1. Special K - March 26, 2009

don’t you think with all the drama lately that this will change? What’s the difference between a restraining order and domestic violence protection order? I am guessing they are similar…

2. onely - March 26, 2009

I don’t know, I was wondering where restraining orders play into all this–I looked at the Virginia law page about domestic violence and then got overwhelmed and surfed out of that one! CC

3. autonomous - March 27, 2009

I think there’s a piece on it over at Feministing.com

Here in Nevada protective orders are TRO’s, Temporary Restraining Orders, and the initial purpose was for victims of domestic abuse to get some protection. Anyone can file for one, but I’m not familiar with age requirements.
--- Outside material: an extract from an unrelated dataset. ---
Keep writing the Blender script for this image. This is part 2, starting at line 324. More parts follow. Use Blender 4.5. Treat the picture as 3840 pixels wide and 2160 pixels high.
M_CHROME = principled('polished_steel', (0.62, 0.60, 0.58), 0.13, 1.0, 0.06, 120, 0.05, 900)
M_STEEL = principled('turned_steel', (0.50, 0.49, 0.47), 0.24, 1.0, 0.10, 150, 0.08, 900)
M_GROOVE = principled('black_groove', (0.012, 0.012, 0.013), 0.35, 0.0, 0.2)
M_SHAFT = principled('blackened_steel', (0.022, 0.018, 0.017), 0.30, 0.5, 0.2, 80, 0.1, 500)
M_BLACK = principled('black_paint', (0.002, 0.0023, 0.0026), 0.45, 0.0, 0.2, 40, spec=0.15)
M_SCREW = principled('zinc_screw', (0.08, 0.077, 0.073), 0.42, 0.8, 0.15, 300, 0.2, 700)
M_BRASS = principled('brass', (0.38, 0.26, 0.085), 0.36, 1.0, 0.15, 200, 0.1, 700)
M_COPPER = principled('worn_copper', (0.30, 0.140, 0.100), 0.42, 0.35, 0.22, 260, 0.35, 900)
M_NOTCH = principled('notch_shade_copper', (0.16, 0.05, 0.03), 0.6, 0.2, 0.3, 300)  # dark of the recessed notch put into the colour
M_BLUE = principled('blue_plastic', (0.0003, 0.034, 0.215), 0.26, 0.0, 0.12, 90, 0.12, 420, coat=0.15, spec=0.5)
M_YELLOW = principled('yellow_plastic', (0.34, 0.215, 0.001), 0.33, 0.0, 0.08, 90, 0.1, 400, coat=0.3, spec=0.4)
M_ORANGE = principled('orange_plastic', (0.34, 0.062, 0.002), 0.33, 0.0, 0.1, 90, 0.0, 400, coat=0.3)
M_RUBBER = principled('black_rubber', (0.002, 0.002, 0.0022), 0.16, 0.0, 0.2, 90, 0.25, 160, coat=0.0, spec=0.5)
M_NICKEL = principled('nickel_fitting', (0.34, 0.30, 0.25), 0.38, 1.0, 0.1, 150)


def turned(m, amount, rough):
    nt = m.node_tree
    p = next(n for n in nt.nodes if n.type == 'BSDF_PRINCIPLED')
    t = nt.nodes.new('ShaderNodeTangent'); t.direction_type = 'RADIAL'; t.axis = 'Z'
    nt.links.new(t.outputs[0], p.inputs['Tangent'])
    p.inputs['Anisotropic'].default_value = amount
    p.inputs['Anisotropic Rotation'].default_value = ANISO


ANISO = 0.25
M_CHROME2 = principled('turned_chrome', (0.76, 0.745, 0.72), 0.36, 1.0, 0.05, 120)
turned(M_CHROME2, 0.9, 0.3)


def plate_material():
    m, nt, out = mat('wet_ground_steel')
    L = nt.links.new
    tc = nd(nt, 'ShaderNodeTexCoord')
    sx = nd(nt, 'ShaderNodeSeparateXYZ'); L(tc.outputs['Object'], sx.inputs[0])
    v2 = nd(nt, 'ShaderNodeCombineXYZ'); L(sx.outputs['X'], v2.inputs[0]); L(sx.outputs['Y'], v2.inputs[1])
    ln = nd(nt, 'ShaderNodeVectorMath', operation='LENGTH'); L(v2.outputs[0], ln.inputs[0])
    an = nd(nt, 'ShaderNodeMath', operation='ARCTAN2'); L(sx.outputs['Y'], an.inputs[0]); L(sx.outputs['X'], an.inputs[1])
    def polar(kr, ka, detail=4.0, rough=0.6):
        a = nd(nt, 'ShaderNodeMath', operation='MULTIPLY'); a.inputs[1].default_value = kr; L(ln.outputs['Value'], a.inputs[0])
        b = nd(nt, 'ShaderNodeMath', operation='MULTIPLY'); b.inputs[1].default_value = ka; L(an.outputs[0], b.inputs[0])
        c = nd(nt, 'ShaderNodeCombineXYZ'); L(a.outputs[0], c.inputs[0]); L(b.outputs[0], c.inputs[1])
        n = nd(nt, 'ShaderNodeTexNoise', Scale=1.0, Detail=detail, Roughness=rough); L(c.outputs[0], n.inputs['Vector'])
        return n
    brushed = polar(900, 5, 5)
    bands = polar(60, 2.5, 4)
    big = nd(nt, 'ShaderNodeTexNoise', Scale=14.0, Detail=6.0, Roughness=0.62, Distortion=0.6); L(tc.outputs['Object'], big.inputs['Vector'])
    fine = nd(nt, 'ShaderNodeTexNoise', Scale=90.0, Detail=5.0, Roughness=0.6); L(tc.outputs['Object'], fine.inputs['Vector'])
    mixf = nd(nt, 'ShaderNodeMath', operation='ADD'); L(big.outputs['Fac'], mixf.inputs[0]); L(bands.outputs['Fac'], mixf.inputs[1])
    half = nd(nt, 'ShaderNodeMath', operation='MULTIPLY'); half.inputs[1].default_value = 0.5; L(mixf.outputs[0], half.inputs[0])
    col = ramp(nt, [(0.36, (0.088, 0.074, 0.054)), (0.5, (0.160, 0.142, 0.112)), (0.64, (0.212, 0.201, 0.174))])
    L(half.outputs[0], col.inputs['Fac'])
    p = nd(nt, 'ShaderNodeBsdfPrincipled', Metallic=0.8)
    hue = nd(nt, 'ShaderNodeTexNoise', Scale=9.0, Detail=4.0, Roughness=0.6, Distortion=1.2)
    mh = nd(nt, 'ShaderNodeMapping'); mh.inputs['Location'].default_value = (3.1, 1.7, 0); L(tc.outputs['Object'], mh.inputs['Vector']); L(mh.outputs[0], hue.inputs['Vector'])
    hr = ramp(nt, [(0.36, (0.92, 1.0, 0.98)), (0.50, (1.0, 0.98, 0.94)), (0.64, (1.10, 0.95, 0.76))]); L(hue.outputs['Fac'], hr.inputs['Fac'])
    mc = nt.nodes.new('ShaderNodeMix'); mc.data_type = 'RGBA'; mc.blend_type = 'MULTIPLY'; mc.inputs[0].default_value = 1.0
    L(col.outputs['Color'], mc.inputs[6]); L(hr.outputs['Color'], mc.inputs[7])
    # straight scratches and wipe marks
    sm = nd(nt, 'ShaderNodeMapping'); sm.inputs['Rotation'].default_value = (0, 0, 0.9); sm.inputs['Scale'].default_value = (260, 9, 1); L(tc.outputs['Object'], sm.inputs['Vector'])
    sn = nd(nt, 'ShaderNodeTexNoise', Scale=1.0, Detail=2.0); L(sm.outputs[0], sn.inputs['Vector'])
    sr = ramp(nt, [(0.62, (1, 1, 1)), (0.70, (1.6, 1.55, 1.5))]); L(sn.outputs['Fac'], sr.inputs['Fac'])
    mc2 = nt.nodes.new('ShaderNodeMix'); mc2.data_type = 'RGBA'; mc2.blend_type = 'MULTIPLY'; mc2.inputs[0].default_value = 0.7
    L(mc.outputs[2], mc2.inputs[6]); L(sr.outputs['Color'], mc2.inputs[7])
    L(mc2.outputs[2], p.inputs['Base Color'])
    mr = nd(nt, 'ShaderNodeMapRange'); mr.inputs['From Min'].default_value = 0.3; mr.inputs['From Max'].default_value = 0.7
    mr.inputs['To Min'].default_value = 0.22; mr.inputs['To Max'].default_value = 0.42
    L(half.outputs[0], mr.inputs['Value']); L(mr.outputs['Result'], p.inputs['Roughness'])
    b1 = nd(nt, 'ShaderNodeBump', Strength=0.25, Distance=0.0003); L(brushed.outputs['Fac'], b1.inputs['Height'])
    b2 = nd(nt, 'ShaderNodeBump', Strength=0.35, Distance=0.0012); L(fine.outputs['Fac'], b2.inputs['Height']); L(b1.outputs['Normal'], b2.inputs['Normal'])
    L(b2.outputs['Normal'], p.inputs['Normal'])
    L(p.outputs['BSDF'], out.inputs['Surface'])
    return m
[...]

The judge issues on case by case basis, but there is still a lot of abuse of this system. Unfortunately, they are placed in the position of having to err on the side of caution. The other down-side is that an already angry individual often becomes angrier when served with this type of order. Unless there is a very clear and present threat, I know of many attorneys who advise against it.

4. Singlutionary - March 29, 2009

I looked this up for TX when my ex was creeping me out and wouldn’t leave me alone. If I remember correctly, in order to get a restraining order or protective order I would have to either: have been abused by him, have been living with or married to him, have been directly threatened by him.

Basically, in order for me to get a restraining order, I would have to have already suffered some kind of abuse either verbal, physical or matrimonial.

Fortunately he finally gave up pestering me.